Fran Dunphy and Herb Magee to host an exhibition for charity

Two legendary Philadelphia basketball coaches will square off for charity.

Temple’s Fran Dunphy and Jefferson’s (Philadelphia University and Thomas Jefferson University) Herb Magee will have their teams face off at the Liacouras Center on Nov. 9 at 7:30 p.m.

All ticket sales will be donated to One America Appeal to help those impacted by recent hurricanes that hit Texas, Florida and Puerto Rico.

“When the opportunity presented itself to play an exhibition game to raise money for the people suffering from the recent hurricanes in Texas, Florida and Puerto Rico, we knew right away that we needed to be a part of it,” Dunphy said in a statement. "I called my good friend, Herb Magee, one of the most respected men in the business, and he felt the same way.

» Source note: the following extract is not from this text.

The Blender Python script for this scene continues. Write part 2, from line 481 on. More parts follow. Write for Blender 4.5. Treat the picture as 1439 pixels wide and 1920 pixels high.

This gives our fans a rare opportunity to see our programs compete while also helping out those in need.”

“It is a tremendous opportunity for our team,” Magee said. “Coach Dunphy and I have been friends for a long time. We talked about playing one day and that time is now. We're looking forward to it, especially as we begin our new era as the Jefferson Rams. Being able to provide aid to those impacted by the recent natural disasters makes this game that much more special.”

Temple requested a waiver from the NCAA to play this exhibition for charity.

The Owls tip off their season against Old Dominion in the Charleston Classic on Nov. 16, while the Rams travel to Anaheim, California to open Concordia on Nov. 3.